Stated goal:
Retype the lines beneath this one, from the first through the line containing "MB().box(min(s * 3.52, s * 3.57), max(s". Pictures are left out.

Recorded information:
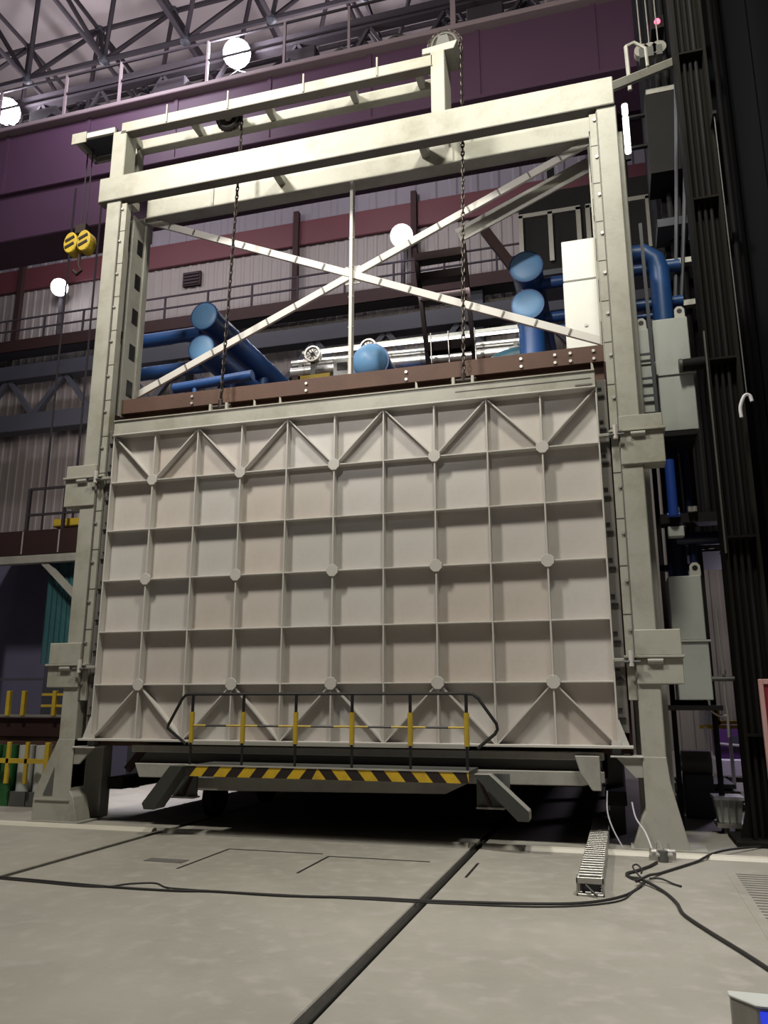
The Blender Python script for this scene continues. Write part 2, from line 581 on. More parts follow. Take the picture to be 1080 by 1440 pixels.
# lugs
for x in (-1.8, 1.8):
    lg = MB().box(x - 0.15, x - 0.11, 0.0, 0.14, 5.71, 5.83).box(x + 0.11, x + 0.15, 0.0, 0.14, 5.71, 5.83).box(x - 0.17, x + 0.17, 0.0, 0.14, 5.70, 5.725).build('lifting_lug', M_cream, door, bevel=0.004)
    MB().tube([(x - 0.17, 0.07, 5.80), (x + 0.17, 0.07, 5.80)], 0.028, 10).build('lug_pin', M_chain, lg, True)
for x in (-1.25, -0.85, 1.15, 3.47):
    MB().prism([(x - 0.012, 5.71), (x + 0.03, 5.71), (x + 0.012, 5.83), (x - 0.012, 5.85)], 'y', 0.05, 0.07).build('top_stiffener', M_cream, door)
# side seals
for s in (-1, 1):
    ss = MB().box(min(s * 3.505, s * 3.63), max(s * 3.505, s * 3.63), 0.06, 0.20, Z0 + 0.15, ZT_D + 0.12).build('side_seal', M_seal, door, bevel=0.006)
    for k in range(10):
        z = Z0 + 0.3 + k * 0.44
        MB().box(min(s * 3.52, s * 3.60), max(s * 3.52, s * 3.60), 0.035, 0.065, z, z + 0.025).build('seal_clip', M_black, ss)
        MB().box(min(s * 3.52, s * 3.57), max(s * 3.52, s * 3.57), 0.04, 0.065, z + 0.11, z + 0.13).build('seal_clip', M_black, ss)

# =================================================================== LIFT FRAME
fr = thing('lift_frame', 'tall cream painted steel portal frame with crossed braces that carries the door', 'steel frame', (0, 0.3, 0))
bolt_me = MB().tube([(0, -0.022, 0), (0, 0.01, 0)], 0.022, 6).mesh('bolt', M_bolt)
for s in (-1, 1):
    a, b = sorted((s * 3.745, s * 4.005))
    topz = 10.88 if s < 0 else 9.56
    col = MB().box(a, b, 0.0, 0.30, 0.45, topz).build('column', M_cream, fr, bevel=0.012)
    # flared foot
    if s > 0:
        poly = [(3.745, 1.0), (4.005, 1.0), (4.03, 0.72), (4.19, 0.0), (3.58, 0.0), (3.70, 0.34), (3.745, 0.42)]
    else:
        poly = [(-3.745, 1.1), (-4.005, 1.1), (-4.31, 0.42), (-4.33, 0.30), (-4.33, 0.0), (-3.60, 0.0), (-3.69, 0.34), (-3.745, 0.42)]
    MB().prism(poly, 'y', -0.004, 0.31).build('column_foot', M_cream, col, bevel=0.008)
    if s < 0:
        MB().prism([(-4.02, 0.72), (-4.02, 0.36), (-4.17, 0.36)], 'y', -0.012, -0.003).build('foot_recess', M_dkgrey, col)
        MB().box(-4.30, -3.74, -0.02, 0.32, 0.29, 0.31).build('foot_plate', M_cream, col)
    MB().box(min(s * 3.56, s * 4.36), max(s * 3.56, s * 4.36), -0.05, 0.40, -0.004, 0.025).build('base_plate', M_grey, col)
    # rear column behind each front column
    a2, b2 = sorted((s * 3.70, s * 4.10))
    rc = MB().box(a2, b2, 0.62, 0.86, 0.0, 9.6).build('rear_column', M_grey, fr, bevel=0.012)
    # lacing plates between the front and the rear column
    for k in range(5):
        z = 2.2 + k * 1.7
        MB().box(min(s * 3.80, s * 3.95), max(s * 3.80, s * 3.95), 0.30, 0.62, z, z + 0.12).build('tie_plate', M_grey, fr, bevel=0.004)
    # guide rail on the inner edge, in lengths, with bolts
    g0, g1 = sorted((s * 3.645, s * 3.742))
    gd = MB().box(g0, g1, 0.03, 0.16, 1.62, 9.5).build('guide_rail', M_cream, fr, bevel=0.004)
    MB().box(*sorted((s * 3.735, s * 3.75)), 0.0, 0.05, 1.62, 9.5).build('guide_edge', M_seal, gd)
    z = 1.85
    while z < 9.4:
        put('bolt', bolt_me, gd, (s * 3.712, 0.03, z))
        MB().box(g0 - 0.004, g1 + 0.004, 0.024, 0.05, z + 0.18, z + 0.186).build('rail_joint', M_seal, gd)
        z += 0.58
    # inner guide face behind the seal
    MB().box(*sorted((s * 3.62, s * 3.66)), 0.20, 0.62, 1.0, 5.9).build('guide_web', M_brown, fr)
    gw = MB().box(*sorted((s * 3.63, s * 3.67)), 0.24, 0.62, 5.9, 9.4).build('guide_web', M_grey, fr, bevel=0.004)
    MB().box(*sorted((s * 3.60, s * 3.67)), 0.56, 0.62, 5.9, 9.4).build('web_edge', M_cream, gw, bevel=0.004)
    for k in range(5):
        z = 6.3 + k * 0.62
        MB().box(*sorted((s * 3.622, s * 3.631)), 0.38, 0.53, z, z + 0.26).build('web_slot', M_black, gw)
    # bracket tabs at two heights
    for z0, zf, z1 in ((4.43, 4.86, 5.06), (1.80, 2.11, 2.42)):
        x0, x1 = sorted((s * 3.75, s * 4.265))
        br = MB().box(x0, x1, -0.03, 0.26, zf + 0.015, z1).box(x0, x1, -0.03, 0.26, z0, zf - 0.015).build('bracket', M_cream, fr, bevel=0.008)
        f0, f1 = sorted((s * 3.62, s * 4.29))
        MB().box(f0, f1, -0.07, 0.26, zf - 0.014, zf + 0.014).build('bracket_flange', M_cream, br, bevel=0.004)
        # locking clamp that reaches from the column to the door
        c0, c1 = sorted((s * 3.50, s * 3.74))
        cl = MB().box(c0, c1, -0.05, 0.02, zf - 0.055, zf - 0.015).build('door_clamp', M_grey, fr, bevel=0.006)
        MB().tube([(s * 3.70, -0.09, zf - 0.11), (s * 3.70, -0.09, zf + 0.07)], 0.03, 8).build('clamp_screw', M_rib, cl, True)
        MB().tube([(s * 3.62, -0.10, zf - 0.06), (s * 3.80, -0.10, zf - 0.06)], 0.016, 8).build('clamp_handle', M_dkgrey, cl, True)
        MB().tube([(s * 3.88, -0.04, zf - 0.05), (s * 4.05, -0.04, zf - 0.05)], 0.035, 10).build('clamp_cylinder', M_grey, cl, True)
    # door rest bracket near the foot
    x0, x1 = sorted((s * 3.40, s * 3.76))
    rb = MB().box(x0, x1, -0.02, 0.22, 0.985, 1.005).build('rest_bracket', M_rib, fr, bevel=0.003)
    MB().prism([(s * 3.76, 0.985), (s * 3.46, 0.985), (s * 3.66, 0.77), (s * 3.76, 0.77)], 'y', 0.02, 0.06).build('rest_gusset', M_grey, rb)
    MB().box(*sorted((s * 3.42, s * 3.52)), 0.0, 0.10, 1.005, 1.09).build('rest_block', M_dkgrey, rb)
# front and rear top beams
fb = MB().box(-4.16, 3.99, -0.03, 0.15, 9.56, 10.0).build('front_beam', M_cream, fr, bevel=0.012)
MB().box(-4.16, 3.99, -0.032, 0.15, 9.555, 9.562).build('beam_soffit', M_seal, fb)
rbm = MB().box(-3.7, 3.7, 0.66, 0.84, 9.62, 10.05).build('rear_beam', M_cream, fr, bevel=0.012)
MB().box(-3.7, 3.7, 0.62, 0.88, 9.585, 9.605).build('beam_flange', M_grey, rbm)
for x in (-2.45, 1.55):
    MB().box(x - 0.02, x + 0.02, 0.64, 0.66, 9.6, 10.02).build('beam_stiffener', M_grey, rbm)
MB().box(1.50, 1.62, 0.635, 0.66, 9.62, 10.1).build('chain_guide', M_cream, rbm)
for x in (-3.9, -1.2, 1.2, 3.87):
    MB().box(x - 0.06, x + 0.06, 0.15, 0.66, 9.78, 9.92).build('cross_tie', M_grey, fr, bevel=0.004)
# cross braces with clips
HUB = (0.0, 0.7, 8.0)
clip = MB().box(-0.012, 0.012, -0.012, 0.0, -0.045, 0.045).mesh('brace_clip', M_seal)
def brace(p, q, name):
    o = MB().bar(p, q, 0.05, 0.115, up=(0, 0, 1)).build(name, M_rib, fr, bevel=0.004)
    P, Q = Vector(p), Vector(q)
    n = int((Q - P).length / 0.46)
    d = (Q - P).normalized()
    ang = math.atan2(d.z, d.x)
    for k in range(1, n):
        c = P + (Q - P) * (k / n)
        put('brace_clip', clip, o, (c.x, c.y - 0.028, c.z), (0, -ang, 0))
brace((-3.70, 0.7, 9.60), HUB, 'cross_brace')
brace(HUB, (3.66, 0.7, 6.40), 'cross_brace')
brace((3.66, 0.71, 9.585), (0, 0.71, 8.0), 'cross_brace')
brace((0, 0.71, 8.0), (-3.70, 0.71, 6.40), 'cross_brace')
brace((0, 0.68, 9.6), (0, 0.68, 6.1), 'centre_post')
MB().box(-0.12, 0.12, 0.715, 0.735, 7.85, 8.15).build('hub_gusset', M_rib, fr)
# a second, wider brace sheet behind the upper right brace
MB().bar((3.62, 1.05, 9.45), (1.6, 1.05, 8.60), 0.03, 0.24).build('stay_plate', M_grey, fr)
tie = MB().bar((3.93, 0.12, 9.93), (4.95, 1.3, 11.15), 0.10, 0.12).build('tie_brace', M_grey, fr, bevel=0.01)
# hoist frame on top
hb = MB().box(-3.85, 1.46, 0.0, 0.14, 10.84, 11.03).build('hoist_beam', M_cream, fr, bevel=0.008)
MB().box(-3.85, 1.46, -0.01, 0.16, 10.825, 10.842).build('beam_flange', M_seal, hb)
MB().box(-3.85, 1.46, 0.46, 0.62, 10.84, 11.03).build('hoist_beam', M_cream, fr, bevel=0.008)
for x in (-3.8, -2.62, -1.3, 0.12, 1.2):
    MB().box(x - 0.05, x + 0.05, 0.14, 0.46, 10.86, 11.0).build('hoist_cross_tie', M_grey, fr, bevel=0.006)
for x in (-3.0, -1.9, -0.6, 0.6):
    MB().box(x - 0.012, x + 0.012, -0.02, 0.0, 10.85, 11.18).build('hoist_stud', M_grey, fr)
hp = MB().box(1.43, 1.64, 0.0, 0.50, 9.98, 11.08).build('hoist_post', M_cream, fr, bevel=0.01)
MB().prism([(1.30, 11.08), (1.78, 11.08), (1.84, 11.22), (1.30, 11.18)], 'y', 0.02, 0.48).build('post_cap', M_grey, hp, bevel=0.006)
for x0, yb in ((-4.04, 0.62),):
    MB().box(-4.04, -3.80, 0.46, 0.62, 10.0, 11.0).build('hoist_post', M_grey, fr, bevel=0.01)
# overhanging end frame on the left
of = MB().box(-4.80, -3.98, 0.0, 0.05, 10.88, 10.98).build('end_frame', M_rib, fr, bevel=0.004)
MB().box(-4.80, -4.52, -0.02, 0.0, 10.80, 11.0).build('end_plate', M_cream, of)
MB().box(-4.80, -4.73, 0.05, 0.62, 10.88, 10.98).build('end_frame', M_grey, fr, bevel=0.004)
MB().box(-4.80, -3.98, 0.58, 0.64, 10.88, 10.98).build('end_frame', M_grey, fr, bevel=0.004)
MB().box(-4.74, -4.02, 0.05, 0.58, 10.98, 11.04).build('end_tray', M_bsteel, fr)
# chain wheels
def wheel(cx, cz, R, cy):
    n = 22
    o = MB()
    prof = []
    for k in range(n * 2):
        rr = R if k % 2 == 0 else R * 0.93
        t = math.pi * k / n
        prof.append((cx + rr * math.cos(t), cz + rr * math.sin(t)))
    o.prism(prof, 'y', cy - 0.03, cy + 0.03)
    wv = o.build('chain_wheel', M_chain, fr)
    MB().tube([(cx, cy - 0.10, cz), (cx, cy + 0.10, cz)], R * 0.28, 14).build('wheel_hub', M_grey, wv, True)
    ring = [(cx + R * 0.75 * math.cos(2 * math.pi * k / 24), cy - 0.035, cz + R * 0.75 * math.sin(2 * math.pi * k / 24)) for k in range(24)]
    MB().tube(ring, 0.018, 6, closed=True).build('wheel_rim', M_dkgrey, wv, True)
    return wv
wheel(1.59, 11.42, 0.25, 0.30)
MB().prism([(1.44, 11.16), (1.74, 11.16), (1.66, 11.50), (1.52, 11.50)], 'y', 0.17, 0.20).build('wheel_bracket', M_dkgrey, fr)
wheel(-2.02, 10.92, 0.22, 0.30)
MB().prism([(-2.10, 10.85), (-1.75, 10.85), (-1.75, 11.05), (-2.10, 11.05)], 'y', 0.16, 0.20).build('wheel_bracket', M_dkgrey, fr)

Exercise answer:
The Blender Python script for this scene continues. Write part 2, from line 581 on. More parts follow. Take the picture to be 1080 by 1440 pixels.
# lugs
for x in (-1.8, 1.8):
    lg = MB().box(x - 0.15, x - 0.11, 0.0, 0.14, 5.71, 5.83).box(x + 0.11, x + 0.15, 0.0, 0.14, 5.71, 5.83).box(x - 0.17, x + 0.17, 0.0, 0.14, 5.70, 5.725).build('lifting_lug', M_cream, door, bevel=0.004)
    MB().tube([(x - 0.17, 0.07, 5.80), (x + 0.17, 0.07, 5.80)], 0.028, 10).build('lug_pin', M_chain, lg, True)
for x in (-1.25, -0.85, 1.15, 3.47):
    MB().prism([(x - 0.012, 5.71), (x + 0.03, 5.71), (x + 0.012, 5.83), (x - 0.012, 5.85)], 'y', 0.05, 0.07).build('top_stiffener', M_cream, door)
# side seals
for s in (-1, 1):
    ss = MB().box(min(s * 3.505, s * 3.63), max(s * 3.505, s * 3.63), 0.06, 0.20, Z0 + 0.15, ZT_D + 0.12).build('side_seal', M_seal, door, bevel=0.006)
    for k in range(10):
        z = Z0 + 0.3 + k * 0.44
        MB().box(min(s * 3.52, s * 3.60), max(s * 3.52, s * 3.60), 0.035, 0.065, z, z + 0.025).build('seal_clip', M_black, ss)
        MB().box(min(s * 3.52, s * 3.57), max(s * 3.52, s * 3.57), 0.04, 0.065, z + 0.11, z + 0.13).build('seal_clip', M_black, ss)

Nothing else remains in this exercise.